Проходивший в первый вечер в помещении над магазином модной одежды, оформленном в стиле Bergdorf Goodman, фестиваль видеофильмов заполонил все помещение из неотделанного бетона на верхнем этаже стандартной мешаниной легко забывающихся видеоизображений — и никакой тебе политической критики Кремля. Да и вообще почти никакой политики, за исключением одного-двух язвительных изображений Кондолизы Райс и Дональда Рамсфельда. Другая выставочная площадка, расположенная в недостроенном небоскребе "Федерация", предлагала роскошный вид на окрестности с большой высоты, а также три пустых этажа удручающе неоригинального мирового искусства. Значит, и тут Кремлю удалось избежать наказания. Господин Путин явно не разрешил стоявшую перед ним сложную задачу ни тут, ни позже — на главной выставочной площадке Биеннале в помещениях бывшего винного завода, которые я тщетно прочесывал в течение нескольких дней.
Открывшаяся на следующий день выставка в Галерее Марата Гельмана выглядела обещающе, хотя и проходила в государственном Доме художника. Марата Гельмана, одного из немногих известных московских галеристов, оставшихся с 90-х годов, в прошлом году избили чуть ли не до смерти головорезы-националисты после того, как он провел выставку работ грузинского художника. Господин Гельман — человек-парадокс. Он сделал себе имя, работая политконсультантом Кремля. Почувствовав отвращение, отступил от прежних взглядов и пострадал за это. Сейчас он планирует создать международную партию содействия интеграции этнических меньшинств России в политику. Для этого ему было необходимо разрешение Министерства юстиции, а на самом деле — кивок Путина. Он его получил, доказав, что даже для несогласия требуется одобрение Кремля. Господин Гельман говорит: "Рок-музыка была средством выражения протеста. Сейчас популярные рок-группы открывают своими выступлениями митинги прокремлевских партий. Искусство — новое и последнее из возможных средств выражения для оппозиции". Но, как сказал один скептик, Путин может позволить себе такую оппозицию: почти никто ее не видит. Но на выставке Гельмана не так уж и много было оппозиции. Самым близким к оппозиции был портрет лежащего в постели и умирающего от отравления полонием Александра Литвиненко с эксцентричной и непонятной подписью "Когда у меня творческий кризис, я все время лежу на диване, не могу встать, очень плохо себя чувствую". Один российский критик-искусствовед, стоявший неподалеку, объяснил, что это такой прием ниспровержения посредством иронии.

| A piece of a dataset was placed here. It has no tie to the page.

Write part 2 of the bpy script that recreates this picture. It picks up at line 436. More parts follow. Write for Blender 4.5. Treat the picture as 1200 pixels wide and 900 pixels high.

Наконец, на официальной выставке в новом комплексе Третьяковской галереи я, как это ни парадоксально, нашел самые откровенно антирежимные экспонаты — или, возможно, в этом нет парадокса. Здесь наконец-то чиновники Путина смогли допустить дозированное выражение протеста. Выставка представляла "независимое" искусство от советской эпохи (давшей Комара и Меламида) до современности.
Наверняка господин Путин не собирался оставлять пустыми три коридора, где должны были разместиться произведения китайских художников. Но их не пропустила таможня. И это была одна из форм протеста, хотя и молчаливого, против коррупции, от которой Биеннале серьезно пострадала. Кто-то слышал, как иностранные кураторы жаловались на постоянную необходимость давать взятки таможне и другим инстанциям, на высокомерие чиновников и охранников — эти побочные продукты жизнедеятельности централизованной системы власти.
В разделе современного искусства выставки были представлены две фотографии о чеченской войне. Снимки весьма провокационные, если учитывать, что СМИ практически ничего не рассказывают о проблемах Чечни. А вот что не попало на выставку, что было снято со стен — это сатирическое изображение недавнего военного скандала, разразившегося после того, как стало известно, что офицеры заставляли солдат заниматься проституцией, а деньги присваивали себе. Это, несомненно, было чересчур уж громким протестом.
На вечеринке в доме господина Гельмана я спросил художников, почему так мало произведений искусства, выражающих политический протест, особенно если принимать во внимание его повсеместность в США. "В России оно пока не раскупается,— ответил один из них.— И в искусстве сейчас столько денег. Вот ирония хорошо продается". Другие жаловались на угрозу маргинализации, ослабление роли художника как диссидента. А некоторые спрашивали: "А зачем художникам быть политическими?" Потому, ответил я, что когда становится совсем плохо, не быть политическим означает не быть художником. В ответ я услышал эти довольно осторожные слова: "Мы все знаем, что если Путин уйдет, может быть хуже — хаос и национализм. Он знает это и использует. Он допускает как раз столько насилия и протестов, сколько необходимо, во всяком случае, он так думает. Это опасная игра".